**Written request**. Please give back word for word the lines below, from the first one through the one with "for q in ((1398, 102), (1405, 300)): pass".

**Data lines**.
=-=-=

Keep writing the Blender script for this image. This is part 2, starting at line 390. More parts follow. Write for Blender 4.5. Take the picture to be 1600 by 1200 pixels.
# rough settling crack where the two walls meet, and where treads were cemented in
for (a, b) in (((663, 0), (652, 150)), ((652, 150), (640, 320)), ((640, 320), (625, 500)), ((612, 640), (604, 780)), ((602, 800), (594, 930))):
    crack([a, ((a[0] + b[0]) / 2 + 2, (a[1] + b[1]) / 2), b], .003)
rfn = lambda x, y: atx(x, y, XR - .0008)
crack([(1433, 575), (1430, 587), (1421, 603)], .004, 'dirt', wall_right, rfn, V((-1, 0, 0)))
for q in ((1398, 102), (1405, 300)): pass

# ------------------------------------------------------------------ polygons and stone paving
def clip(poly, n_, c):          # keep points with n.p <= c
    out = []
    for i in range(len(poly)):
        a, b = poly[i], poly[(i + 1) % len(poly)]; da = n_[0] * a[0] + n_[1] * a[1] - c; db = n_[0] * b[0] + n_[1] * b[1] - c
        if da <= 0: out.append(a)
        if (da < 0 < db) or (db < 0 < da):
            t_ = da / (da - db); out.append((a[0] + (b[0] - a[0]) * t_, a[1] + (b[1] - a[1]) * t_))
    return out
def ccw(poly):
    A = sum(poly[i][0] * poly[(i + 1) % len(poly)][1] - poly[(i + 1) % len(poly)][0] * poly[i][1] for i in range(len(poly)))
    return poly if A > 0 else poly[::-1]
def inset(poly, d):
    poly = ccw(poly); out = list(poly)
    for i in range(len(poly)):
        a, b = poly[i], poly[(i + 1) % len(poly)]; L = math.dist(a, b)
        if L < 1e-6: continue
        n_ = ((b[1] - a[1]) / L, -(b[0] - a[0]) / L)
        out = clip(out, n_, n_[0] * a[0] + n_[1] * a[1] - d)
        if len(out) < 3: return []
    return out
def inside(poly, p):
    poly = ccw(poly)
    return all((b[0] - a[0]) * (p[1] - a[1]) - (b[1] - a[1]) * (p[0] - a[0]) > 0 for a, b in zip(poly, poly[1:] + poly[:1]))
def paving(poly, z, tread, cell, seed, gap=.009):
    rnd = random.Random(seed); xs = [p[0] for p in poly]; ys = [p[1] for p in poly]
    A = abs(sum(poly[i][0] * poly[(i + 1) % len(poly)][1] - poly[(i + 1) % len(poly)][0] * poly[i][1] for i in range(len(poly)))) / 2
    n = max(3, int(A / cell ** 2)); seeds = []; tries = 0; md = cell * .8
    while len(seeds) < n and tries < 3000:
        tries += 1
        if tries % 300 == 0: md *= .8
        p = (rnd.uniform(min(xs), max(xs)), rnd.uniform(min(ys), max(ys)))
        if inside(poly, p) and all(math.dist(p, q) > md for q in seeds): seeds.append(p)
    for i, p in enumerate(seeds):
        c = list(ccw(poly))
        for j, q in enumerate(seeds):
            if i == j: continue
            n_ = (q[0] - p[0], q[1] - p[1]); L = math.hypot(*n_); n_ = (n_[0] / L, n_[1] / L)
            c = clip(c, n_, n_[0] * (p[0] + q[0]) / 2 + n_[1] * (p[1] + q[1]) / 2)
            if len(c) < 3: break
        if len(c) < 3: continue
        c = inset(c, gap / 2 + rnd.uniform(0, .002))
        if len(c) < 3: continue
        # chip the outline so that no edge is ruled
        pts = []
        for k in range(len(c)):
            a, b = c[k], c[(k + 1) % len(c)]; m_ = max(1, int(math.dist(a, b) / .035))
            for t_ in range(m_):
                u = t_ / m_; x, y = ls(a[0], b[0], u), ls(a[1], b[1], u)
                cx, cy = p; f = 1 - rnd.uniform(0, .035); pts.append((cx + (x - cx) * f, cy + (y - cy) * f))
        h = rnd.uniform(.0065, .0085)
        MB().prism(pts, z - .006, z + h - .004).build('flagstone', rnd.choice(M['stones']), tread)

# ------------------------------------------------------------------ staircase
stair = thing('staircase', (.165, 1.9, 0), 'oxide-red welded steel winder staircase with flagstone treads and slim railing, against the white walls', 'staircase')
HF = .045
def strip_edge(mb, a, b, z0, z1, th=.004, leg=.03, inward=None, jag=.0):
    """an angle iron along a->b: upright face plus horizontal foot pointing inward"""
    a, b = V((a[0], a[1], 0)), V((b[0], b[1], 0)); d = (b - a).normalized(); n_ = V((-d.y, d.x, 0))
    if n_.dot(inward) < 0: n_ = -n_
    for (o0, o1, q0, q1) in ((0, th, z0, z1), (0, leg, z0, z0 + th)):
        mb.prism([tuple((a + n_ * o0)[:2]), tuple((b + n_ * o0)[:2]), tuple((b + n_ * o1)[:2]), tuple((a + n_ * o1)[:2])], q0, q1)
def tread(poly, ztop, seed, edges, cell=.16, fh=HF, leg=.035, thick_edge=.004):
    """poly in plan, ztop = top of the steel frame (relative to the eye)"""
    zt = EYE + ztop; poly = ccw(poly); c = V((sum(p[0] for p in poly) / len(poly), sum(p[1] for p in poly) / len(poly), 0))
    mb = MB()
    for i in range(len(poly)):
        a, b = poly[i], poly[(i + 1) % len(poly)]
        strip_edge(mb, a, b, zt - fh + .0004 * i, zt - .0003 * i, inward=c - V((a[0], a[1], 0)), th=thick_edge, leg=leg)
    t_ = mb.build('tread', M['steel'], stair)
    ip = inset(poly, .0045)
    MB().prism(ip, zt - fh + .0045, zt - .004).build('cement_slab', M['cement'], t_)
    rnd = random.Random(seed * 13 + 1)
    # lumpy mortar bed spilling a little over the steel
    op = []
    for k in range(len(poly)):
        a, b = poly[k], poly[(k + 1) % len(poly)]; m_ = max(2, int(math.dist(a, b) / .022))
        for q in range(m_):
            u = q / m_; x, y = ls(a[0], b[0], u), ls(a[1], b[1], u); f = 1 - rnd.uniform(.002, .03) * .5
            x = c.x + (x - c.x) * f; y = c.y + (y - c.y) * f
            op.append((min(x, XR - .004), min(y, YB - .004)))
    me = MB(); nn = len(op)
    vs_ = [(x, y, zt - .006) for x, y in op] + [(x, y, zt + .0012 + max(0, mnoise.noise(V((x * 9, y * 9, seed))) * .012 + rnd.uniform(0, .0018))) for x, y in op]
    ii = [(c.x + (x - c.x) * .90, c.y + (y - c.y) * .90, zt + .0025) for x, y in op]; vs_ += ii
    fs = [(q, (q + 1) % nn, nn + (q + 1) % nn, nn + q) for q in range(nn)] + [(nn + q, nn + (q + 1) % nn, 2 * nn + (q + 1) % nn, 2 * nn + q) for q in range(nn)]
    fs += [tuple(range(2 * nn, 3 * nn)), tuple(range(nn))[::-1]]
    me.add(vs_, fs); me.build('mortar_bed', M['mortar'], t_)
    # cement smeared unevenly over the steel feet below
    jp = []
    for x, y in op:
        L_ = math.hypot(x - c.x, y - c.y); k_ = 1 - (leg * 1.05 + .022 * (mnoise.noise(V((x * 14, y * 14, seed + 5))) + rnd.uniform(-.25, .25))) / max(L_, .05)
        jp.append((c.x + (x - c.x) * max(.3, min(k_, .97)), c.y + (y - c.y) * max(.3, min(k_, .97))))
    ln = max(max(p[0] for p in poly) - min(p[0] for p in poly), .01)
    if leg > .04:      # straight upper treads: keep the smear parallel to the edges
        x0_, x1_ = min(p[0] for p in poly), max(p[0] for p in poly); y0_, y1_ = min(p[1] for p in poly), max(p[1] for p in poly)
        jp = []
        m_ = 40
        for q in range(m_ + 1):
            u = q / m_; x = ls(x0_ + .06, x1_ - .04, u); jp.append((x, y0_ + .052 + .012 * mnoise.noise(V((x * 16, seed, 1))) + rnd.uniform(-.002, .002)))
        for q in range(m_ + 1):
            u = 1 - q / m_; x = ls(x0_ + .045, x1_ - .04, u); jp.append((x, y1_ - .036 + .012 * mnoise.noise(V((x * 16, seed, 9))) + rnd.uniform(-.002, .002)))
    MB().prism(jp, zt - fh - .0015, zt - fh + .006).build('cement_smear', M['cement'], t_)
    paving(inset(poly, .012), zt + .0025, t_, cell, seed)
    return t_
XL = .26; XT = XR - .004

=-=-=

**Exercise solution**.
Keep writing the Blender script for this image. This is part 2, starting at line 390. More parts follow. Write for Blender 4.5. Take the picture to be 1600 by 1200 pixels.
# rough settling crack where the two walls meet, and where treads were cemented in
for (a, b) in (((663, 0), (652, 150)), ((652, 150), (640, 320)), ((640, 320), (625, 500)), ((612, 640), (604, 780)), ((602, 800), (594, 930))):
    crack([a, ((a[0] + b[0]) / 2 + 2, (a[1] + b[1]) / 2), b], .003)
rfn = lambda x, y: atx(x, y, XR - .0008)
crack([(1433, 575), (1430, 587), (1421, 603)], .004, 'dirt', wall_right, rfn, V((-1, 0, 0)))
for q in ((1398, 102), (1405, 300)): pass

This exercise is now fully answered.